Deconstructing Lady Gaga's 'Alejandro'

An homage to German moroseness? A tribute to the Illuminati? Commentators struggle gallantly to unravel the meaning of Gaga's latest music video

What's the point of Lady Gaga's "Alejandro," anyway?

Few music videos drop with as much fanfare as Lady Gaga's, and her latest, "Alejandro," is no exception. The 9-minute spectacle crashed the pop star's website yesterday, and, some theorize, played a major part in the massive Twitter outage that left the blogosphere temporarily paralyzed earlier today.
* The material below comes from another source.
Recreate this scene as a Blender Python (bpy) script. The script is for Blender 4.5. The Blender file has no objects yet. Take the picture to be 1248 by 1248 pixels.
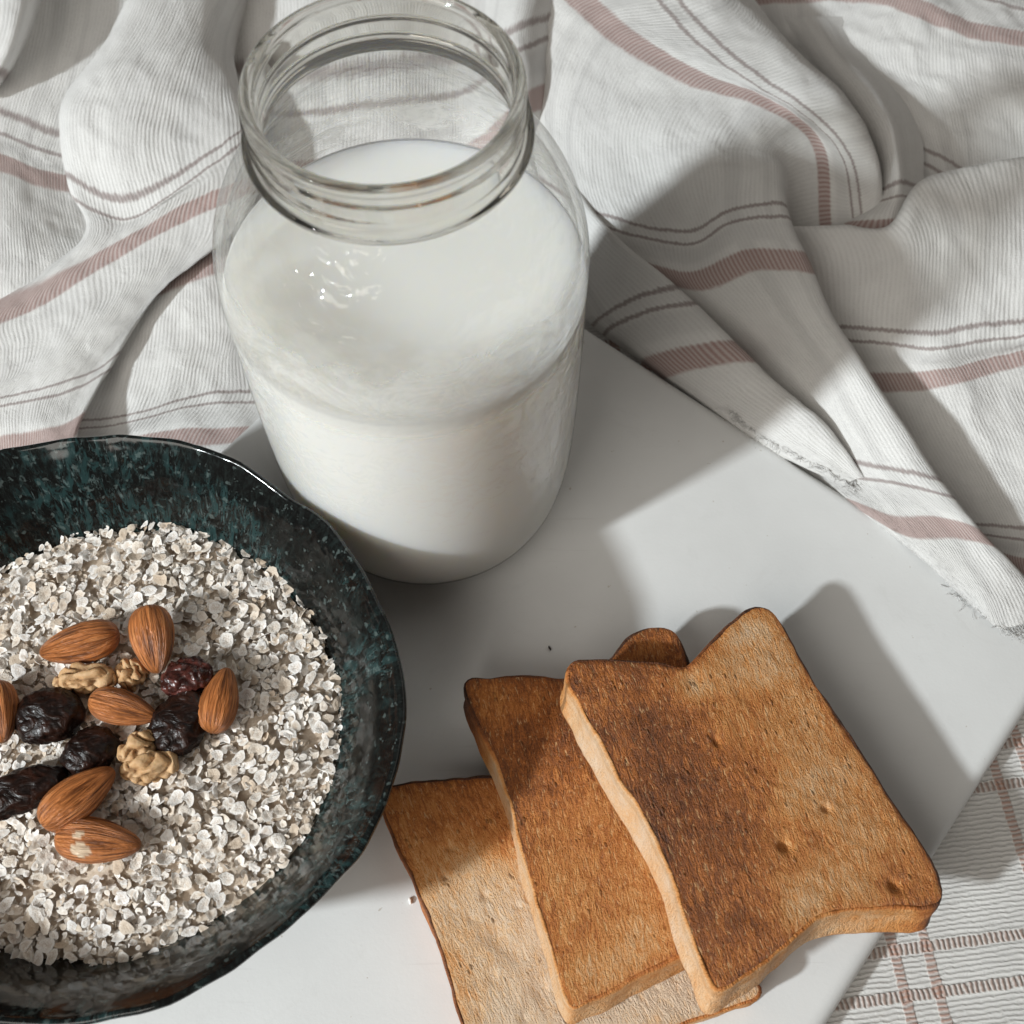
import bpy, math, random
import numpy as np
from mathutils import Vector, Matrix, noise, Euler

random.seed(7)
rng = np.random.default_rng(7)
CM = 0.01
SC = bpy.context.scene
COL = SC.collection

# ------------------------------------------------------------------ camera
CAM_H, CAM_DEP, CAM_F = 35.54, 62.0, 1450.0        # cm, degrees, px of a 1248 px frame
cam = bpy.data.cameras.new('camera')
cam.sensor_width = 36.0
cam.lens = 36.0 * CAM_F / 1248.0
cam.clip_start, cam.clip_end = 0.01, 50.0
cam.dof.use_dof = True
cam.dof.focus_distance = 0.345
cam.dof.aperture_fstop = 20.0
cam_ob = bpy.data.objects.new('camera', cam)
cam_ob.location = (0, 0, CAM_H * CM)
cam_ob.rotation_euler = (math.radians(90 - CAM_DEP), 0, 0)
COL.objects.link(cam_ob)
SC.camera = cam_ob

# ------------------------------------------------------------------ light
SUN_AZ, SUN_EL = math.radians(32.0), math.radians(32.5)
W = bpy.data.worlds.new('World')
SC.world = W
W.use_nodes = True
bg = W.node_tree.nodes['Background']
bg.inputs[0].default_value = (1.0, 0.94, 0.86, 1)
bg.inputs[1].default_value = 0.062


def lamp(name, loc, aim, size, power, color, shape='DISK'):
    l = bpy.data.lights.new(name, 'AREA')
    l.shape = shape
    l.size = size
    l.energy = power
    l.color = color
    o = bpy.data.objects.new(name, l)
    o.location = loc
    o.rotation_euler = (Vector(aim) - Vector(loc)).to_track_quat('-Z', 'Y').to_euler()
    COL.objects.link(o)
    return o


_d = Vector((math.cos(SUN_EL) * math.cos(SUN_AZ), math.cos(SUN_EL) * math.sin(SUN_AZ), -math.sin(SUN_EL)))
_c = Vector((0.02, 0.16, 0.0))
lamp('window_sunlight', _c - _d * 3.0, _c, 0.18, 90.0, (0.93, 1.0, 1.03))
lamp('window_skylight', (-0.85, -1.0, 1.3), (0.0, 0.15, 0.0), 1.1, 16.0, (1.0, 0.955, 0.88), 'SQUARE')
lamp('room_fill_lamp', (1.1, 1.2, 1.7), (0.0, 0.15, 0.0), 1.8, 5.5, (1.0, 0.945, 0.865), 'SQUARE')  # added area lamp that fills the shadows in place of bounced room light

SC.view_settings.view_transform = 'Standard'
SC.view_settings.look = 'None'
SC.view_settings.exposure = 0.0
SC.view_settings.gamma = 1.0
SC.cycles.max_bounces = 14
SC.cycles.transparent_max_bounces = 24
SC.cycles.transmission_bounces = 12

# ------------------------------------------------------------------ helpers
_dep = math.radians(CAM_DEP)
_R = np.array([[1, 0, 0], [0, math.sin(_dep), math.cos(_dep)], [0, math.cos(_dep), -math.sin(_dep)]])
_C = np.array([0, 0, CAM_H])


def ray(px, py):
    return np.array([px - 624.0, 624.0 - py, CAM_F]) @ _R


def at(px, py, z=0.0):
    """point of the place (cm) seen at a photograph pixel, at height z over the board"""
    v = ray(px, py)
    return _C + v * ((z - CAM_H) / v[2])


def at_plane(px, py, pl):
    """the same on the plane z = a + b x + c y"""
    v = ray(px, py)
    a, b, c = pl
    t = (a + b * _C[0] + c * _C[1] - _C[2]) / (v[2] - b * v[0] - c * v[1])
    return _C + v * t


def mesh_obj(name, verts, faces, mat, parent=None, loc=(0, 0, 0), smooth=True, uv=None, attrs=None, me_only=False):
    """verts in cm (world, or relative to loc when parent is None and loc given)"""
    me = bpy.data.meshes.new(name)
    me.from_pydata((np.asarray(verts, float) * CM).tolist(), [], [list(map(int, f)) for f in faces])
    if uv is not None:
        lay = me.uv_layers.new(name='uv')
        idx = np.zeros(len(me.loops), np.int32)
        me.loops.foreach_get('vertex_index', idx)
        lay.data.foreach_set('uv', np.asarray(uv, np.float32)[idx].ravel())
    for k, v in (attrs or {}).items():
        a = me.attributes.new(k, 'FLOAT', 'POINT')
        a.data.foreach_set('value', np.asarray(v, np.float32))
    if smooth:
        me.polygons.foreach_set('use_smooth', [True] * len(me.polygons))
    for m in (mat if isinstance(mat, (list, tuple)) else [mat]):
        me.materials.append(m)
    me.update()
    if me_only:
        return me
    o = bpy.data.objects.new(name, me)
    COL.objects.link(o)
    if parent:
        o.parent = parent
    o.location = Vector(loc) * CM
    return o


def tag(o, label=None, cat=None, group=None, kind=None):
    for k, v in (('label', label), ('category', cat), ('group', group), ('kind', kind)):
        if v:
            o[k] = v
    return o


def thing(name, loc, label, cat, group=None):
    o = bpy.data.objects.new(name, None)
    o.empty_display_size = 0.01
    o.location = Vector(loc) * CM
    COL.objects.link(o)
    return tag(o, label, cat, group)


def grid_faces(nr, nc, wrap_c=False, off=0):
    f = []
    for i in range(nr - 1):
        for j in range(nc if wrap_c else nc - 1):
            k = (j + 1) % nc
            f.append((off + i * nc + j, off + i * nc + k, off + (i + 1) * nc + k, off + (i + 1) * nc + j))
    return f


def lathe(profile, n=128, rfun=None, zfun=None):
    """profile of (r, z); open ends at r=0 are closed with a fan"""
    V = []
    for i, (r, z) in enumerate(profile):
        for j in range(n):
            a = 2 * math.pi * j / n
            rr = r if rfun is None else rfun(r, z, a, i)
            zz = z if zfun is None else zfun(r, z, a, i)
            V.append((rr * math.cos(a), rr * math.sin(a), zz))
    F = grid_faces(len(profile), n, True)
    return V, F


def smooth_profile(pts, per=8):
    P = np.array(pts, float)
    return catmull(P, per)


def catmull(P, per, closed=False):
    P = np.asarray(P, float)
    n = len(P)
    if closed:
        E = np.vstack([P[-1], P, P[0], P[1]])
        segs = n
    else:
        E = np.vstack([2 * P[0] - P[1], P, 2 * P[-1] - P[-2]])
        segs = n - 1
    t = np.linspace(0, 1, per, endpoint=False)[:, None]
    out = []
    for i in range(segs):
        p0, p1, p2, p3 = E[i], E[i + 1], E[i + 2], E[i + 3]
        out.append(0.5 * (2 * p1 + (p2 - p0) * t + (2 * p0 - 5 * p1 + 4 * p2 - p3) * t ** 2 + (3 * p1 - p0 - 3 * p2 + p3) * t ** 3))
    if not closed:
        out.append(P[-1:])
    return np.vstack(out)


def nz(x, y, z=0.0, s=1.0):
    return noise.noise(Vector((x * s, y * s, z * s)))


# ---- material helper
class NT:
    def __init__(self, name):
        self.m = bpy.data.materials.new(name)
        self.m.use_nodes = True
        self.t = self.m.node_tree
        self.t.nodes.clear()
        self.out = self.t.nodes.new('ShaderNodeOutputMaterial')

    def n(self, typ, **kw):
        nd = self.t.nodes.new('ShaderNode' + typ)
        for k, v in kw.items():
            setattr(nd, k, v)
        return nd

    def link(self, a, b):
        self.t.links.new(a, b)

    def put(self, sock, v):
        if v is None:
            return
        if isinstance(v, bpy.types.NodeSocket):
            self.link(v, sock)
        elif isinstance(v, (tuple, list)) and sock.type == 'RGBA' and len(v) == 3:
            sock.default_value = (*v, 1)
        else:
            sock.default_value = v

    def math(self, op, a, b=None, c=None, clamp=False):
        nd = self.n('Math', operation=op, use_clamp=clamp)
        self.put(nd.inputs[0], a)
        self.put(nd.inputs[1], b)
        if c is not None:
            self.put(nd.inputs[2], c)
        return nd.outputs[0]

    def mix(self, fac, a, b, blend='MIX'):
        nd = self.n('Mix', data_type='RGBA', blend_type=blend)
        self.put(nd.inputs[0], fac)
        self.put(nd.inputs[6], a)
        self.put(nd.inputs[7], b)
        return nd.outputs[2]

    def noise(self, vec, scale, detail=3, rough=0.55, dist=0.0):
        nd = self.n('TexNoise')
        if vec is not None:
            self.link(vec, nd.inputs['Vector'])
        nd.inputs['Scale'].default_value = scale
        nd.inputs['Detail'].default_value = detail
        nd.inputs['Roughness'].default_value = rough
        nd.inputs['Distortion'].default_value = dist
        return nd.outputs[0]

    def ramp(self, fac, stops):
        nd = self.n('ValToRGB')
        el = nd.color_ramp.elements
        while len(el) < len(stops):
            el.new(0.5)
        for e, (p, c) in zip(el, stops):
            e.position = p
            e.color = (*c, 1) if len(c) == 3 else c
        self.put(nd.inputs[0], fac)
        return nd.outputs[0]

    def rng(self, v, a, b, c=0.0, d=1.0, smooth=True):
        nd = self.n('MapRange')
        nd.interpolation_type = 'SMOOTHSTEP' if smooth else 'LINEAR'
        nd.clamp = True
        self.put(nd.inputs[0], v)
        for i, x in enumerate((a, b, c, d)):
            nd.inputs[i + 1].default_value = x
        return nd.outputs[0]

    def bump(self, h, dist, strength=1.0, normal=None):
        nd = self.n('Bump')
        nd.inputs['Strength'].default_value = strength
        nd.inputs['Distance'].default_value = dist
        self.put(nd.inputs['Height'], h)
        if normal is not None:
            self.link(normal, nd.inputs['Normal'])
        return nd.outputs[0]

    def vscale(self, vec, s):
        nd = self.n('VectorMath', operation='MULTIPLY')
        self.link(vec, nd.inputs[0])
        nd.inputs[1].default_value = s
        return nd.outputs[0]

    def attr(self, name):
        return self.n('Attribute', attribute_name=name).outputs['Fac']

    def pbsdf(self, **kw):
        b = self.n('BsdfPrincipled')
        for k, v in kw.items():
            self.put(b.inputs[k.replace('_', ' ')], v)
        self.link(b.outputs[0], self.out.inputs[0])
        return b

    def obj(self):
        return self.n('TexCoord').outputs['Object']

    def uv(self):
        return self.n('UVMap', uv_map='uv').outputs[0]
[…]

Critics have made zealous efforts to fathom the meaning behind "Alejandro" — a bizarre, S&M fueled mashup — without reaching much consensus: (Watch video below)
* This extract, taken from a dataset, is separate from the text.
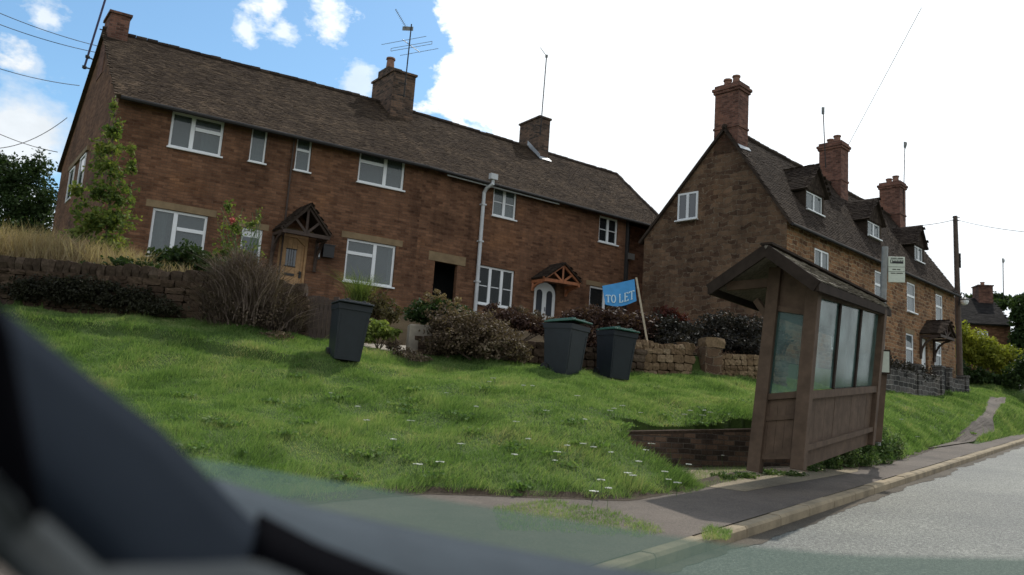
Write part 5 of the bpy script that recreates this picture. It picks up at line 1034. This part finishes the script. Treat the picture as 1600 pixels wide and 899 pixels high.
# dry bush
t = thing('dry_shrub', 'big tangled grey-brown dry shrub spilling over the garden wall', 'shrub', at(392, 525, 15.1)); m = MB()
for (x, y, rx, h, n_, sd) in ((340, 520, .6, 1.15, 1300, 1), (385, 522, .7, 1.35, 2000, 2), (430, 524, .6, 1.0, 1500, 3), (385, 465, .55, .95, 1300, 4), (355, 455, .5, .9, 900, 5), (412, 478, .5, .75, 900, 6), (372, 425, .35, .7, 420, 7), (455, 515, .3, .7, 500, 8), (330, 470, .4, .6, 500, 9)):
    c = at(x, y, 15.25); twig_bush(m, c.x, c.y + .2, c.z - .05, rx, .4, h, n_, sd, .013, 1.35)
c = at(388, 505, 15.1); twig_bush(m, c.x, c.y, c.z - .1, .95, .35, 1.5, 260, 77, .022, 1.5, 0, 5); m.build('twigs', M_twig, t, uv=False); m = MB(); leaf_cloud(m, [B(345, 465, 15.3, 42, 45, .4), B(395, 440, 15.3, 44, 38, .4), B(430, 480, 15.2, 38, 38, .4), B(395, 495, 15.1, 62, 28, .4)], 4500, .026, 12, holes=.3); m.build('dry_leaves', leafy('dry_leaf', [(.03, .022, .018), (.07, .05, .036), (.12, .09, .065), (.2, .155, .12)], .15), t, uv=False)
# rose
def rosebits(t):
    m = MB(); r = random.Random(5)
    for i in range(26): a = at(r.uniform(350, 400), 440, 16.2); b = at(r.uniform(335, 412), r.uniform(325, 400), 16.2); m.tube([a, a.lerp(b, .6) + Vector((r.uniform(-.12, .12), 0, .05)), b], [.01, .007, .004], 5)
    m.build('stem', M_stem, t); m = MB(); leaf_cloud(m, [B(363, 345, 16.1, 4.5, 4.5)], 60, .035, 3, shell=.6); m.build('flower', M_pink, t, uv=False)
shrub('rose_bush', 'straggly rose bush with one pink bloom, in front of the white door', 'rose bush', [B(365, 355, 16.2, 26, 22, .3), B(350, 395, 16.2, 25, 25, .3), B(395, 350, 16.2, 16, 10, .2), B(385, 400, 16.2, 30, 25, .3), B(358, 325, 16.2, 8, 18, .15), B(405, 335, 16.2, 6, 10, .1)], 1500, .038, M_sapl, 14, stem=False, holes=.6, extra=rosebits, shell=.8)
shrub('heather_clump', 'small greyish pink clump at the foot of the gate', 'shrub', [B(438, 528, 14.8, 24, 10), B(415, 525, 14.8, 12, 7)], 1100, .02, M_heath, 15, stem=False)
# planter with ornamental grass
pc = at(560, 474, 18.2); t = thing('ornamental_grass', 'spiky ornamental grass in a low stone trough under the right-hand ground window', 'plant', pc - Vector((0, 0, .3))); m = MB(); r = np.random.default_rng(3)
n_ = 420; bs_ = np.stack([pc.x + r.normal(0, .12, n_), pc.y + r.normal(0, .1, n_), np.full(n_, pc.z)], 1); blades(m, bs_, r.uniform(.5, .95, n_), .014, r.normal(0, .5, (n_, 2)), 3, segs=4, droop=.5); m.build('blades', M_sapl, t, uv=False)
m = MB(); r_ = random.Random(4)
for i in range(22): stone(m, pc + Vector((r_.uniform(-.4, .45), r_.uniform(-.2, .2), r_.uniform(-.35, .05))), Vector((.11, 0, 0)), Vector((0, .1, 0)), Vector((0, 0, .07)), r_)
m.build('stones', M_rub, t)
shrub('shrub', 'bright variegated yellow-green shrub right of the leftmost bin', 'shrub', [B(590, 515, 16.6, 26, 16), B(612, 522, 16.6, 14, 12), B(575, 525, 16.5, 16, 12)], 1700, .045, M_varieg, 17, holes=.3)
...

It's a gorgeous tribute to pre-Nazi Germany: "Alejandro" is "influenced by the smoky, darkly decadent art and fashion of 1920s Weimar Germany," says James Montgomery at MTV. The "carefully crafted close-ups, languorously smoked cigarettes and oppressively cut costumes" are all reminiscent of the "artistically fertile but politically and economically difficult era" preceding Hitler's rise to power. The "artful level of moroseness" creates "a world that, while oppressive, also looks great."